Exercise: Include in the output exactly the lines from the opening of the data through the line containing "off = q[0].copy();", and nothing more.
======== Source excerpt
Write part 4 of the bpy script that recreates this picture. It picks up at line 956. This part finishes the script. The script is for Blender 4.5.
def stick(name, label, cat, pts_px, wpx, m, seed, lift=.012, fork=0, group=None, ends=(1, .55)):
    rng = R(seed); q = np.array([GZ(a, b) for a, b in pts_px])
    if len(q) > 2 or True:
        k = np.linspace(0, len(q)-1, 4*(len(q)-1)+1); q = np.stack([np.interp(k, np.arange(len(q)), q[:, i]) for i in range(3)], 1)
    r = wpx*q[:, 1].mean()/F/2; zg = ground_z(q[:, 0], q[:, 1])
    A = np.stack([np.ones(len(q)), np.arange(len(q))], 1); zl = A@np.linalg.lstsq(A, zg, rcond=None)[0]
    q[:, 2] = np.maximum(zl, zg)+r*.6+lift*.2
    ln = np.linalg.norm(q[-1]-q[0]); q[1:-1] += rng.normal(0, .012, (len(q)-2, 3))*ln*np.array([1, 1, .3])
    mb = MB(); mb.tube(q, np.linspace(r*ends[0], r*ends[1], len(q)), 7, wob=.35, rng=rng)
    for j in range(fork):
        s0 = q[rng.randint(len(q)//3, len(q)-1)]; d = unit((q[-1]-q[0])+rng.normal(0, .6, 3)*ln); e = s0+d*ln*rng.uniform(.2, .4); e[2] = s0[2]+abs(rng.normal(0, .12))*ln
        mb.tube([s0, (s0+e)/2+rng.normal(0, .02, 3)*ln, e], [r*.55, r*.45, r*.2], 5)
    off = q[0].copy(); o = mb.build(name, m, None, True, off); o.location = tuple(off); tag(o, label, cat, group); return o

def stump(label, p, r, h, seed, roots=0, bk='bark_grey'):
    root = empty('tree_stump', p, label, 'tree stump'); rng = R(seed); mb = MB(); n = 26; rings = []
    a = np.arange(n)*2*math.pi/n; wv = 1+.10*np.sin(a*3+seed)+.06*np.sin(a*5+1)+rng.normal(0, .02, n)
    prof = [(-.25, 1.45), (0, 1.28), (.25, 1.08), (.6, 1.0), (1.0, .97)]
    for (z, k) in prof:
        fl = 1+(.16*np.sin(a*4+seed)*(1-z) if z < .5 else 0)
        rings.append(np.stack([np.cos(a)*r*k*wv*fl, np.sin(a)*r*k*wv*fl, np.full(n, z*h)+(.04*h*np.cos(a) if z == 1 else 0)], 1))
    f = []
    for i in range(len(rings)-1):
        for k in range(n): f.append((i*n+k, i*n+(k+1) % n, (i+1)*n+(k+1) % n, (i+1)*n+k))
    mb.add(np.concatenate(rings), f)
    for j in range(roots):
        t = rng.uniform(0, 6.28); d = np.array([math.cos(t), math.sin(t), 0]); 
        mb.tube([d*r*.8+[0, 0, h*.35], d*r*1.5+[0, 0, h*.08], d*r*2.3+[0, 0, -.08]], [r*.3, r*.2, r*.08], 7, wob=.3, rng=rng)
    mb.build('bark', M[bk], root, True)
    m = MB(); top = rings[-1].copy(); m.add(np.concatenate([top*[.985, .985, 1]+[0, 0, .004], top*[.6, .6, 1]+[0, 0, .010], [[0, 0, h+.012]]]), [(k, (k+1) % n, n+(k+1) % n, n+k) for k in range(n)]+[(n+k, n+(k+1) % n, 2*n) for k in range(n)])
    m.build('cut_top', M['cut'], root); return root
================
Finished task:
Write part 4 of the bpy script that recreates this picture. It picks up at line 956. This part finishes the script. The script is for Blender 4.5.
def stick(name, label, cat, pts_px, wpx, m, seed, lift=.012, fork=0, group=None, ends=(1, .55)):
    rng = R(seed); q = np.array([GZ(a, b) for a, b in pts_px])
    if len(q) > 2 or True:
        k = np.linspace(0, len(q)-1, 4*(len(q)-1)+1); q = np.stack([np.interp(k, np.arange(len(q)), q[:, i]) for i in range(3)], 1)
    r = wpx*q[:, 1].mean()/F/2; zg = ground_z(q[:, 0], q[:, 1])
    A = np.stack([np.ones(len(q)), np.arange(len(q))], 1); zl = A@np.linalg.lstsq(A, zg, rcond=None)[0]
    q[:, 2] = np.maximum(zl, zg)+r*.6+lift*.2
    ln = np.linalg.norm(q[-1]-q[0]); q[1:-1] += rng.normal(0, .012, (len(q)-2, 3))*ln*np.array([1, 1, .3])
    mb = MB(); mb.tube(q, np.linspace(r*ends[0], r*ends[1], len(q)), 7, wob=.35, rng=rng)
    for j in range(fork):
        s0 = q[rng.randint(len(q)//3, len(q)-1)]; d = unit((q[-1]-q[0])+rng.normal(0, .6, 3)*ln); e = s0+d*ln*rng.uniform(.2, .4); e[2] = s0[2]+abs(rng.normal(0, .12))*ln
        mb.tube([s0, (s0+e)/2+rng.normal(0, .02, 3)*ln, e], [r*.55, r*.45, r*.2], 5)
    off = q[0].copy(); o = mb.build(name, m, None, True, off); o.location = tuple(off); tag(o, label, cat, group); return o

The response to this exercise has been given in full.